GIVEN REQUEST:
Every line of the listing must be reproduced as it stands. Leave the images behind.
# START OF COLLECTED DATA
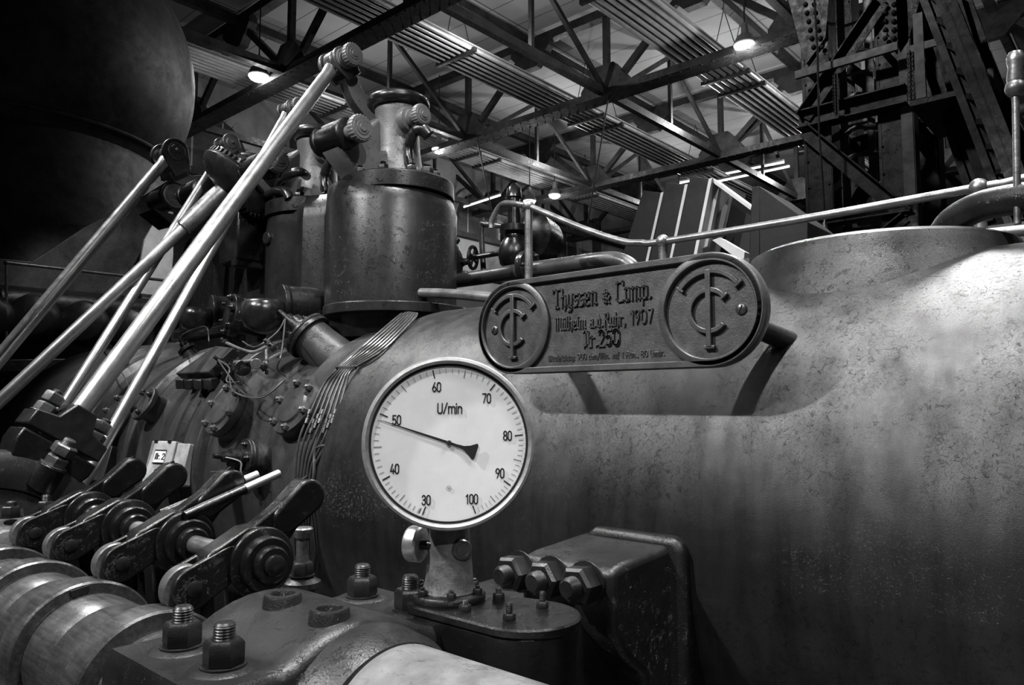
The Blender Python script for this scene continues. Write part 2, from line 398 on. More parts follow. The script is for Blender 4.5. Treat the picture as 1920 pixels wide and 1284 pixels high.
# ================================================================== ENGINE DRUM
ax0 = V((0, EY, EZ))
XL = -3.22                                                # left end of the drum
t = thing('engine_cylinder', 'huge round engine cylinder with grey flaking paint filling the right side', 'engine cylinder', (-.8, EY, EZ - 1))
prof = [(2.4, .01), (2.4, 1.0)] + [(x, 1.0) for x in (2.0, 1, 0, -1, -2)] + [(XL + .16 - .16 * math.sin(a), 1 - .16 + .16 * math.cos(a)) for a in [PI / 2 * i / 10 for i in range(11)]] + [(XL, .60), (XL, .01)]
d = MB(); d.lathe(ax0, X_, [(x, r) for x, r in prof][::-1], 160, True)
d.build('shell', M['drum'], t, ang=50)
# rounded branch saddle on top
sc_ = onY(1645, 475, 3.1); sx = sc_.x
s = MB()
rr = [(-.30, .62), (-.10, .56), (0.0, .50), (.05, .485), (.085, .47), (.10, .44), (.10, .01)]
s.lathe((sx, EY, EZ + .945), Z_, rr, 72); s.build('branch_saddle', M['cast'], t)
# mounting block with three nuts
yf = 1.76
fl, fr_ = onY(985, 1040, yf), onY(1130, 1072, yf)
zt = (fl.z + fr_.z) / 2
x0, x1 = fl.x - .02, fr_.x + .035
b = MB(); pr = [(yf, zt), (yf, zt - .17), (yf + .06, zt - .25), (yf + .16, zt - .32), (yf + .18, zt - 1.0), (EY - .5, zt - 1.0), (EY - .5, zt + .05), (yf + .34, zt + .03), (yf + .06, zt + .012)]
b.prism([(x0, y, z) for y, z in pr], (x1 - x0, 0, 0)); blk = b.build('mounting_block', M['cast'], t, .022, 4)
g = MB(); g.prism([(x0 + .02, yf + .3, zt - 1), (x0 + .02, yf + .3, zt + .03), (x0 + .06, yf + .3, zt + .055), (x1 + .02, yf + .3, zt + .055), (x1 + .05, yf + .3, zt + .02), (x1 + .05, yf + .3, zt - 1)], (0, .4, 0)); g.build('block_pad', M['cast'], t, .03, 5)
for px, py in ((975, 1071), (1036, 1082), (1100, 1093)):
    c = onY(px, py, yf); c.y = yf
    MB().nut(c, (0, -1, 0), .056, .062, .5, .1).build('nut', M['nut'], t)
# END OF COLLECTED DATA
RESULT OF THE TASK:
The Blender Python script for this scene continues. Write part 2, from line 398 on. More parts follow. The script is for Blender 4.5. Treat the picture as 1920 pixels wide and 1284 pixels high.
# ================================================================== ENGINE DRUM
ax0 = V((0, EY, EZ))
XL = -3.22                                                # left end of the drum
t = thing('engine_cylinder', 'huge round engine cylinder with grey flaking paint filling the right side', 'engine cylinder', (-.8, EY, EZ - 1))
prof = [(2.4, .01), (2.4, 1.0)] + [(x, 1.0) for x in (2.0, 1, 0, -1, -2)] + [(XL + .16 - .16 * math.sin(a), 1 - .16 + .16 * math.cos(a)) for a in [PI / 2 * i / 10 for i in range(11)]] + [(XL, .60), (XL, .01)]
d = MB(); d.lathe(ax0, X_, [(x, r) for x, r in prof][::-1], 160, True)
d.build('shell', M['drum'], t, ang=50)
# rounded branch saddle on top
sc_ = onY(1645, 475, 3.1); sx = sc_.x
s = MB()
rr = [(-.30, .62), (-.10, .56), (0.0, .50), (.05, .485), (.085, .47), (.10, .44), (.10, .01)]
s.lathe((sx, EY, EZ + .945), Z_, rr, 72); s.build('branch_saddle', M['cast'], t)
# mounting block with three nuts
yf = 1.76
fl, fr_ = onY(985, 1040, yf), onY(1130, 1072, yf)
zt = (fl.z + fr_.z) / 2
x0, x1 = fl.x - .02, fr_.x + .035
b = MB(); pr = [(yf, zt), (yf, zt - .17), (yf + .06, zt - .25), (yf + .16, zt - .32), (yf + .18, zt - 1.0), (EY - .5, zt - 1.0), (EY - .5, zt + .05), (yf + .34, zt + .03), (yf + .06, zt + .012)]
b.prism([(x0, y, z) for y, z in pr], (x1 - x0, 0, 0)); blk = b.build('mounting_block', M['cast'], t, .022, 4)
g = MB(); g.prism([(x0 + .02, yf + .3, zt - 1), (x0 + .02, yf + .3, zt + .03), (x0 + .06, yf + .3, zt + .055), (x1 + .02, yf + .3, zt + .055), (x1 + .05, yf + .3, zt + .02), (x1 + .05, yf + .3, zt - 1)], (0, .4, 0)); g.build('block_pad', M['cast'], t, .03, 5)
for px, py in ((975, 1071), (1036, 1082), (1100, 1093)):
    c = onY(px, py, yf); c.y = yf
    MB().nut(c, (0, -1, 0), .056, .062, .5, .1).build('nut', M['nut'], t)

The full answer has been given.